──────── Raw data

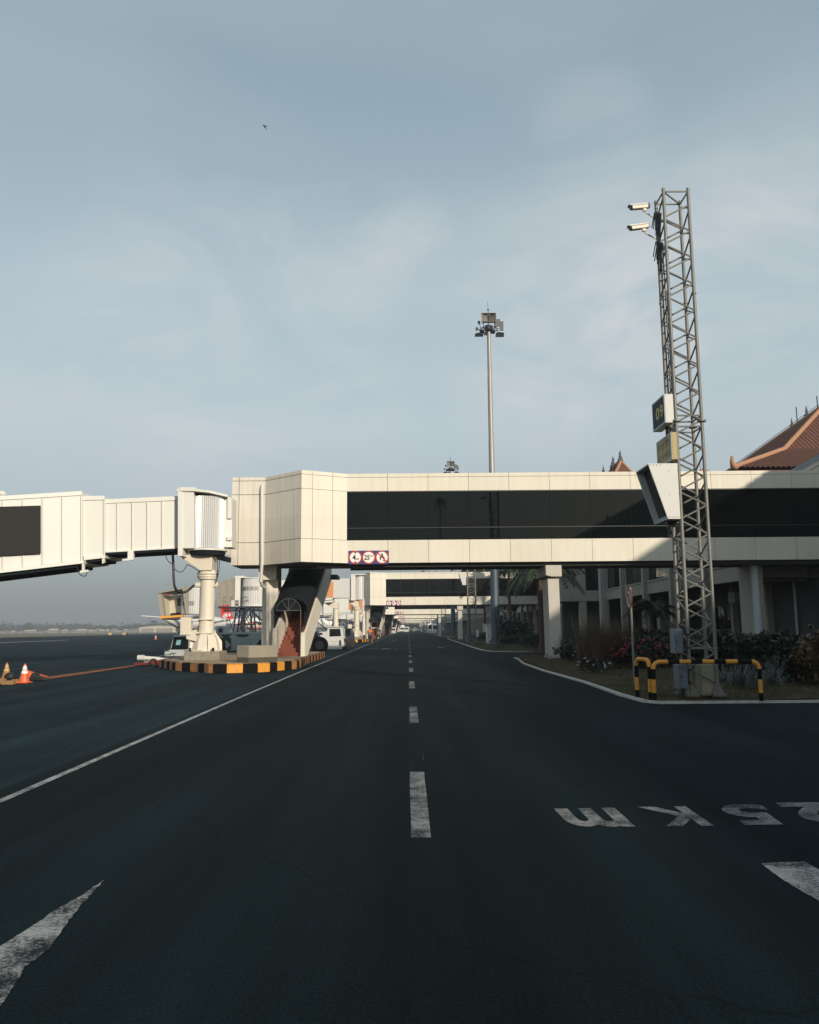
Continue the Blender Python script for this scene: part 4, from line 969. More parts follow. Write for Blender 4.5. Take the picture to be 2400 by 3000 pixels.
# ------------------------------------------------------------------ lattice towers
def lattice(label, x0, x1, y0, z0, z1, group, lr=.036, br=.0185, per=.61, feet=True):
    wd = x1 - x0; y1 = y0 + wd
    root = thing('lattice_tower', label, 'lattice mast', ((x0+x1)/2, (y0+y1)/2, z0), group)
    cs = [(x0, y0), (x1, y0), (x1, y1), (x0, y1)]
    for c in cs:
        m = MB(); m.cyl((*c, z0), (*c, z1 + .04), lr, n=10)
        for zf in (z0 + (z1-z0)*.52, z0 + (z1-z0)*.27, z0 + (z1-z0)*.78):
            m.cyl((*c, zf-.02), (*c, zf+.02), lr*(2.5 if zf < z0+(z1-z0)*.6 and zf > z0+(z1-z0)*.4 else 1.35), n=10)
        if feet:
            for s in (-1, 1): m.prism([(c[0], c[1]-.008, z0), (c[0]+s*.11, c[1]-.008, z0), (c[0]+s*.11, c[1]-.008, z0+.05), (c[0]+s*.03, c[1]-.008, z0+.24)], (0, .016, 0))
            m.box((c[0]-.13, c[1]-.13, z0-.03), (c[0]+.13, c[1]+.13, z0+.012))
        m.build('leg', 'galv', root, smooth=40)
    m = MB(); n = int((z1-z0-.3)/per)
    for s in range(4):
        a, b = cs[s], cs[(s+1) % 4]; ph = (.0, .22, .0, .22)[s]
        for i in range(n):
            za = z0 + .22 + ph + per*i
            if za + per > z1: break
            m.cyl((*b, za), (*a, za+per*.46), br, n=6, cap=False); m.cyl((*a, za+per*.54), (*b, za+per), br, n=6, cap=False)
        m.cyl((*a, z1-.04), (*b, z1-.04), br, n=6); m.cyl((*a, z0+.92), (*b, z0+.92), br*1.1, n=6)
    for zf in (z0+(z1-z0)*.52+.12, z0+(z1-z0)*.52-.12):
        for s in range(4): m.cyl((*cs[s], zf), (*cs[(s+1) % 4], zf), br, n=6)
    m.cyl((*cs[0], z1-.04), (*cs[2], z1-.04), br, n=6)
    m.build('bracing', 'galv', root, smooth=50)
    return root
pl, pr = P(2025, 2022, 16.95), P(2104, 2022, 16.95)
TX0, TX1, TY = pl.x, pr.x, 16.95; TZ1 = P(2017, 556, 16.95).z
tw1 = lattice('tall galvanised lattice tower carrying cameras and the 09 sign, behind the striped barrier', TX0, TX1, TY, .13, TZ1, 'lattice towers beside the road')
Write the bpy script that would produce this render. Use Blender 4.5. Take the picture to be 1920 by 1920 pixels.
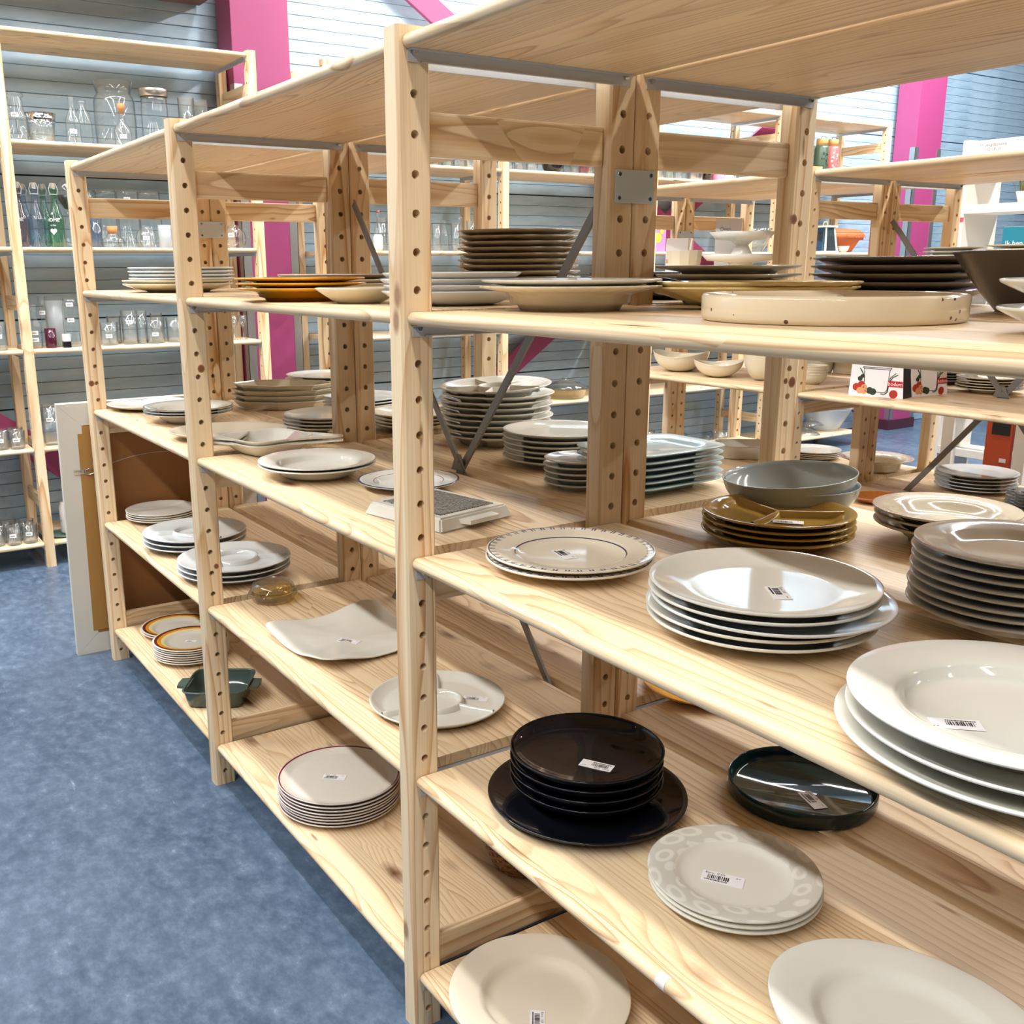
import bpy, bmesh, math, random
from math import sin, cos, pi, radians as rad
from mathutils import Vector, Matrix

for o in list(bpy.data.objects):
    bpy.data.objects.remove(o)
SC = bpy.context.scene
COL = SC.collection
random.seed(7)

# ---------------------------------------------------------------- camera
cd = bpy.data.cameras.new('camera'); cam = bpy.data.objects.new('camera', cd); COL.objects.link(cam)
RT = [[0.536923, 0.843609, -0.006093], [0.203812, -0.13672, -0.969416], [-0.818642, 0.51926, -0.245346]]
CP = (1.5653, -0.9085, 1.5543)
F_PX, CX_PX, CY_PX = 1891.33, 861.71, 980.12
m = Matrix.Identity(4)
for i in range(3):
    m[i][0] = RT[0][i]; m[i][1] = -RT[1][i]; m[i][2] = -RT[2][i]; m[i][3] = CP[i]
cam.matrix_world = m
cd.sensor_width = 36.0; cd.sensor_fit = 'HORIZONTAL'; cd.lens = F_PX/1920*36
cd.shift_x = (960-CX_PX)/1920; cd.shift_y = (CY_PX-960)/1920
cd.clip_start = 0.02; cd.clip_end = 60
SC.camera = cam

# ---------------------------------------------------------------- light, exposure
SC.view_settings.view_transform = 'Standard'
SC.view_settings.look = 'None'
SC.view_settings.gamma = 1.0
SC.view_settings.use_curve_mapping = False
SC.view_settings.exposure = 0.08
w = bpy.data.worlds.new('hall_light'); SC.world = w; w.use_nodes = True
w.node_tree.nodes['Background'].inputs[0].default_value = (0.86, 0.93, 1.0, 1)
w.node_tree.nodes['Background'].inputs[1].default_value = 0.05
SC.cycles.transparent_max_bounces = 48
SC.cycles.max_bounces = 10; SC.cycles.diffuse_bounces = 4; SC.cycles.glossy_bounces = 4
def tube(p, length, watts, rx=0., ry=0., rz=0., col=(1.0, 0.975, 0.94), width=0.16):
    """a run of fluorescent battens under the ceiling"""
    l = bpy.data.lights.new('ceiling_tube', 'AREA'); l.shape = 'RECTANGLE'
    l.size = length; l.size_y = width; l.energy = watts; l.color = col
    o = bpy.data.objects.new('ceiling_tube', l); COL.objects.link(o)
    o.location = p; o.rotation_euler = (rx, ry, rz)
# runs above the aisles, parallel to the shelving
for ty, tw in ((-2.75, 330), (-0.60, 185), (1.75, 140), (3.95, 300), (6.2, 420)):
    tube((0, ty, 4.25), 8.4, tw)
# wash lights added to brighten the clad wall, tipped towards it
for yc, wt in ((-1.2, 170), (2.8, 44), (7.0, 165)):
    l = bpy.data.lights.new('added_wall_wash', 'AREA'); l.shape = 'RECTANGLE'; l.size = .16; l.size_y = 3.6; l.energy = wt; l.color = (.93, .97, 1.0)
    o = bpy.data.objects.new('added_wall_wash', l); COL.objects.link(o); o.location = (-2.9, yc, 4.3); o.rotation_euler = (0, rad(40), 0)
# ---------------------------------------------------------------- materials
def newmat(name):
    m = bpy.data.materials.new(name); m.use_nodes = True
    nt = m.node_tree; return m, nt, nt.nodes['Principled BSDF']
def srgb(*c):
    return tuple(((x/255)/12.92 if x/255 <= .04045 else ((x/255+.055)/1.055)**2.4) for x in c)+(1,)
MATS = {}
def plain(name, col, rough=.5, metal=0., spec=.5, coat=0.):
    if name in MATS: return MATS[name]
    m, nt, b = newmat(name)
    b.inputs['Base Color'].default_value = col if len(col) == 4 else tuple(col)+(1,)
    b.inputs['Roughness'].default_value = rough; b.inputs['Metallic'].default_value = metal
    b.inputs['Specular IOR Level'].default_value = spec
    if coat: b.inputs['Coat Weight'].default_value = coat; b.inputs['Coat Roughness'].default_value = .04
    MATS[name] = m; return m
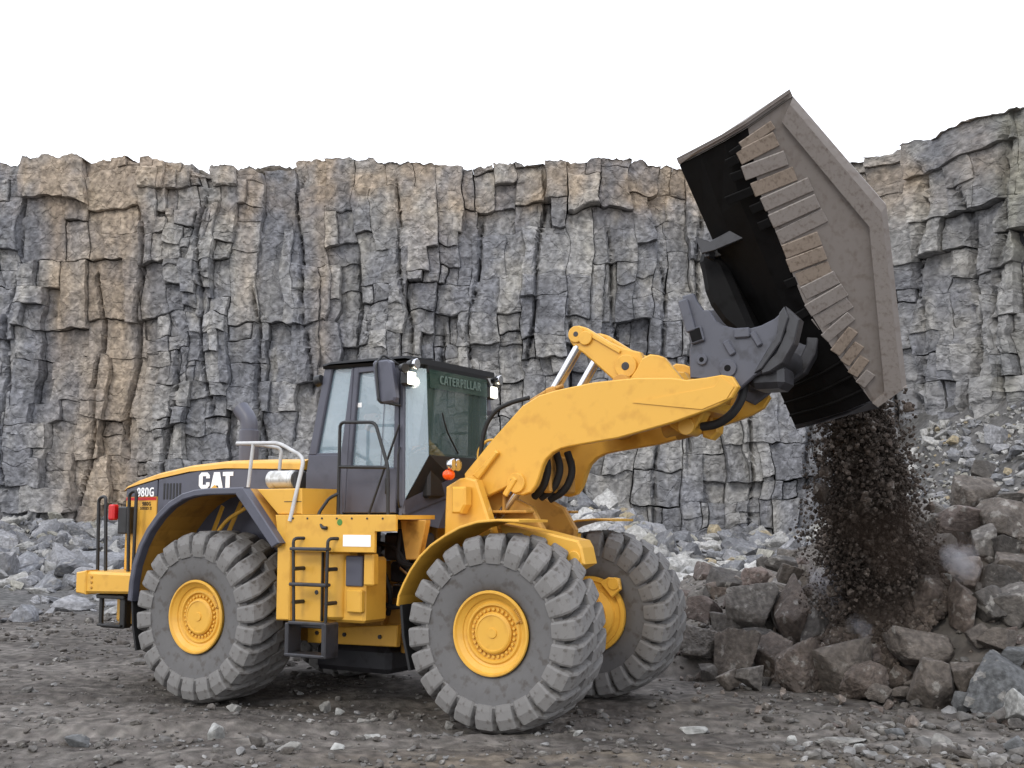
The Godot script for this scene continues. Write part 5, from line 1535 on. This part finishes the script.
const LUG := [[5.36, 4.944], [5.521, 4.874], [5.873, 5.024], [6.007, 4.977], [5.869, 4.867], [5.561, 4.774], [5.432, 4.756]]
const DRUM := [[5.33, 4.62], [5.30, 4.74], [5.33, 4.86], [5.46, 4.87], [5.6, 4.7], [5.9, 3.95], [5.7, 3.93], [5.55, 4.07], [5.42, 4.26], [5.36, 4.42]]
const FLOOR_N := Vector3(0.25719, -0.4806, 0.83838)  # outward side of the bucket floor
func bucket(L: Node3D):
	var B := Node3D.new()
	B.name = "bucket"
	L.add_child(B, true)
	front(B)
	var n := FLOOR_N
	var A := Vector3(6.57, 6.02, 0.85)
	var nose_r := Vector3(7.27, 5.06, 0.09)
	var nose_l := Vector3(7.26, 3.40, -0.86)
	var D := Vector3(6.96, 3.20, -0.88)
	var HR := Vector3(6.13, 5.78, 0.85)
	var HL := Vector3(6.90, 3.25, -0.85)
	var I1 := Vector3(6.44, 5.82, 0.77)
	var I2 := Vector3(7.09, 4.89, 0.04)
	var I3 := Vector3(7.04, 3.33, -0.83)
	var H1 := Vector3(6.14, 5.25, 0.54)
	var H2 := Vector3(6.28, 4.70, 0.18)
	var H3 := Vector3(6.40, 4.22, -0.10)
	var H4 := Vector3(6.60, 3.78, -0.42)
	one("floor_plate", M.steel, B, func(m): m.slab([HR, A, nose_r, nose_l, D, HL, H4, H3, H2, H1], -n * 0.07))
	# the cutting edge: a thick strip with a ground bevel
	var e1 := A.lerp(I1, 0.28)
	var e2 := nose_r.lerp(I2, 0.30)
	var e3 := nose_l.lerp(I3, 0.24)
	for q in [[A, nose_r, I2, I1, e1, e2], [nose_r, nose_l, I3, I2, e2, e3]]:
		one("cutting_edge", M.steel_worn, B, func(m): m.slab([q[4] + n * 0.05, q[5] + n * 0.05, q[2] + n * 0.05, q[3] + n * 0.05], -n * 0.11))
		one("edge_bevel", M.steel, B, func(m):
			m.slab([q[4] + n * 0.045, q[5] + n * 0.045, q[1] + n * 0.004, q[0] + n * 0.004], -n * 0.03))
	one("cutting_edge", M.steel_worn, B, func(m): m.slab([nose_l + n * 0.048, D + n * 0.048, HL.lerp(D, 0.2) + n * 0.048, I3 + n * 0.048], -n * 0.11))
	# wear bars welded on the floor
	var bl := [[6.04, 5.63, 0.79], [6.0, 5.53, 0.75], [6.02, 5.40, 0.66], [6.08, 5.25, 0.55], [6.15, 5.12, 0.45], [6.2, 4.97, 0.35], [6.25, 4.82, 0.25], [6.28, 4.69, 0.17], [6.3, 4.56, 0.09], [6.36, 4.43, -0.01], [6.4, 4.3, -0.09], [6.42, 4.14, -0.19], [6.47, 4.0, -0.28], [6.54, 3.87, -0.38], [6.62, 3.73, -0.48], [6.70, 3.62, -0.56], [6.76, 3.51, -0.64], [6.82, 3.41, -0.71]]
	var br := [[6.36, 5.8, 0.79], [6.37, 5.68, 0.72], [6.43, 5.52, 0.6], [6.49, 5.38, 0.5], [6.62, 5.28, 0.41], [6.66, 5.13, 0.32], [6.71, 5.0, 0.23], [6.63, 4.8, 0.13], [6.66, 4.67, 0.05], [6.69, 4.53, -0.04], [6.74, 4.44, -0.1], [6.8, 4.32, -0.18], [6.83, 4.2, -0.25], [6.83, 4.07, -0.32], [6.83, 3.94, -0.4], [6.87, 3.8, -0.5], [6.9, 3.67, -0.59], [6.94, 3.53, -0.68]]
	var look := "rrsrsssrrrssssrrrs"
	for i in bl.size():
		var a := V(bl[i])
		var b := V(br[i])
		a -= n * n.dot(a - A)
		b -= n * n.dot(b - A)
		var u := (b - a).normalized()
		var wv := n.cross(u).normalized()
		var wd: float = 0.074 if i < 13 else 0.058
		if i == 0: wd = 0.045
		var th: float = 0.018 + 0.007 * (i % 3)
		one("wear_bar", M.steel_rust if look[i] == "r" else M.steel_worn, B, func(m): m.box((a + b) / 2 + n * th / 2, Vector3((b - a).length(), wd * 2.0, th), 0.007, Basis(u, wv, n)))
		if i < 6 or i == 9 or i == 11:
			var a2 := a - u * (0.13 if i != 3 else 0.28)
			one("wear_bar", M.bucket_black, B, func(m): m.box((a + a2) / 2 + n * 0.012, Vector3((a2 - a).length() - 0.01, wd * 1.2, 0.03), 0.006, Basis(u, wv, n)))
	# curved black back: rows of points from the heel round to the upper rim
	var F := Vector3(5.30, 5.64, 0.45)
	var E := Vector3(6.02, 3.05, -1.2)
	var heel := [HR, H1, H2, H3, H4, HL]
	var ts := [0.0, 0.21, 0.43, 0.62, 0.81, 1.0]
	var rows := []
	for i in 6:
		var f := F.lerp(E, ts[i])
		var h: Vector3 = heel[i]
		var row := [h, h.lerp(f, 0.33) + n * 0.06, h.lerp(f, 0.68) + n * 0.045, f]
		row.append(f - n * 0.30 + Vector3(0.02, 0.0, 0.0))
		row.append(f - n * 0.85 + Vector3(0.22, 0.1, 0.0))
		if i == 0:
			row[4] -= (HR - HL).normalized() * 0.12
			row[5] -= (HR - HL).normalized() * 0.35
		rows.append(row)
	one("back_shell", M.bucket_black, B, func(m):
		for i in 5:
			for k in 5:
				m.quad(rows[i][k], rows[i][k + 1], rows[i + 1][k + 1], rows[i + 1][k])
				var o := -n * 0.05 if k < 3 else Vector3(0.05, 0, 0)
				m.quad(rows[i + 1][k] + o, rows[i + 1][k + 1] + o, rows[i][k + 1] + o, rows[i][k] + o))
	# end plate on the raised end and its bright rim
	var up: Vector3 = (HR - HL).normalized()
	one("end_plate", M.steel, B, func(m): m.slab([HR + up * 0.02, A + up * 0.02, A - n * 0.75 - (A - HR) * 0.3 - up * 0.35, rows[0][5], rows[0][4], F + up * 0.02, rows[0][2] + up * 0.02, rows[0][1] + up * 0.02], up * 0.06))
	one("end_rim", M.steel_worn, B, func(m):
		m.slab([F + up * 0.01 + n * 0.02, rows[0][2] + up * 0.01 + n * 0.02, rows[0][1] + up * 0.01 + n * 0.02, HR + up * 0.01 + n * 0.02, A + up * 0.01 + n * 0.02, A + up * 0.055 + n * 0.02, HR + up * 0.055 + n * 0.02, rows[0][1] + up * 0.055 + n * 0.02, rows[0][2] + up * 0.055 + n * 0.02, F + up * 0.055 + n * 0.02], -n * 0.05))
	one("dump_lip", M.dark_steel, B, func(m):
		m.slab([HL.lerp(D, 0.1) + n * 0.01, rows[5][1] + n * 0.01, rows[5][2] + n * 0.01, E + n * 0.01, E + n * 0.01 - up * 0.05, rows[5][2] + n * 0.01 - up * 0.05, rows[5][1] + n * 0.01 - up * 0.05, D + n * 0.01 - up * 0.03], -n * 0.06))
	for k in 3:
		var t := 0.86 + 0.05 * k
		one("shell_rib", M.bucket_black, B, func(m):
			m.tube([heel[4].lerp(HL, (t - 0.81) / 0.19) + n * 0.01, (rows[4][1] as Vector3).lerp(rows[5][1], (t - 0.81) / 0.19) + n * 0.01, (rows[4][2] as Vector3).lerp(rows[5][2], (t - 0.81) / 0.19) + n * 0.01, F.lerp(E, t)], 0.018, 6))
	# hinge lug on the back
	one("hinge_lug", M.dark_steel, B, func(m):
		m.prism(LUG, 0.14, 0.18, 0.006)
		m.prism(LUG, -0.12, -0.08, 0.006)
		m.box(Vector3(LUG[6][0] + 0.04, LUG[6][1] + 0.05, 0.03), Vector3(0.05, 0.16, 0.2), 0.008))
	one("hinge_drum", M.bucket_black, B, func(m): m.prism(DRUM, -0.62, -0.1, 0.06))
	# carrier that holds the bucket on the arms
	var carrier_poly := [[5.319, 4.263], [5.435, 4.284], [5.47, 4.20], [5.536, 4.102], [5.598, 4.097], [5.667, 3.981], [5.74, 3.93], [5.86, 3.895], [6.018, 3.884], [6.12, 3.905], [6.25, 3.96], [6.366, 4.054], [6.478, 3.928], [6.42, 3.72], [6.332, 3.55], [6.18, 3.46], [6.036, 3.41], [5.90, 3.30], [5.78, 3.22], [5.66, 3.28], [5.56, 3.40], [5.388, 3.426], [5.382, 3.688], [5.416, 3.828], [5.40, 3.95], [5.328, 4.10]]
	for s in [1.0, -1.0]:
		one("carrier_plate", M.carrier, B, func(m): zprism(m, carrier_poly, 0.42, 0.50, s, 0.012))
		one("carrier_horn", M.dark_steel, B, func(m):
			zprism(m, [[6.366, 4.07], [6.50, 3.93], [6.44, 3.70], [6.33, 3.52], [6.20, 3.44], [6.12, 3.42], [6.10, 3.48], [6.26, 3.62], [6.36, 3.82]], 0.34 if s > 0 else 0.36, 0.53, s, 0.012)
			zprism(m, [[6.36, 4.06], [6.31, 4.0], [6.28, 3.80], [6.12, 3.55], [6.05, 3.43], [6.13, 3.47], [6.32, 3.72], [6.4, 3.95]], 0.5, 0.56, s, 0.01))
		one("carrier_boss", M.carrier, B, func(m): m.cyl(Vector3(5.52, 3.60, 0.40 * s), Vector3(5.52, 3.60, 0.53 * s), 0.055, -1, 18))
		one("carrier_boss", M.carrier, B, func(m): m.cyl(Vector3(5.78, 3.5, 0.40 * s), Vector3(5.78, 3.5, 0.525 * s), 0.09, -1, 20))
		for q in [[5.38, 4.05, 0.5, 0.1, 0.34, 0.12, 0.25], [5.47, 3.85, 0.52, 0.14, 0.16, 0.05, 0.25], [5.93, 3.84, 0.51, 0.16, 0.1, 0.05, 0.0], [5.80, 3.7, 0.51, 0.07, 0.16, 0.05, 0.5], [6.07, 3.77, 0.51, 0.06, 0.16, 0.05, 0.5]]:
			one("carrier_block", M.carrier, B, func(m): m.box(Vector3(q[0], q[1], q[2] * s), Vector3(q[3], q[4], q[5]), 0.012, Basis(Vector3(0, 0, 1), q[6])))
		one("carrier_pin", M.bucket_black, B, func(m): m.cyl(Vector3(5.52, 3.60, 0.5 * s), Vector3(5.52, 3.60, 0.536 * s), 0.025, -1, 12))
		one("carrier_pin", M.bucket_black, B, func(m): m.cyl(Vector3(5.78, 3.5, 0.5 * s), Vector3(5.78, 3.5, 0.53 * s), 0.035, -1, 12))
		one("latch_window", M.bucket_black, B, func(m): m.box(Vector3(5.47, 3.85, 0.548 * s), Vector3(0.11, 0.12, 0.006), 0.0, Basis(Vector3(0, 0, 1), 0.25)))
	one("carrier_tube", M.dark_steel, B, func(m):
		m.cyl(Vector3(5.78, 3.5, -0.42), Vector3(5.78, 3.5, 0.42), 0.14, -1, 20)
		m.cyl(Vector3(6.2, 3.62, -0.40), Vector3(6.2, 3.62, 0.40), 0.12, -1, 20)
		m.cyl(Vector3(5.5, 3.7, -0.42), Vector3(5.5, 3.7, 0.42), 0.07, -1, 20)
		m.box(Vector3(5.95, 3.62, 0), Vector3(0.5, 0.3, 0.83), 0.05)
		m.box(Vector3(6.12, 3.42, 0.15), Vector3(0.35, 0.25, 0.5), 0.06))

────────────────

» **Problem**:
Skip every picture. Repeat the lines from the one with "Write the bpy" through the one with "from mathutils import Vector, Matrix", both ends included.

» **Solution to this task**:
Write the bpy script that would produce this render. Use Blender 4.5. Take the picture to be 1920 by 1920 pixels.
import bpy, bmesh, math, random
from math import sin, cos, pi, radians as rad
from mathutils import Vector, Matrix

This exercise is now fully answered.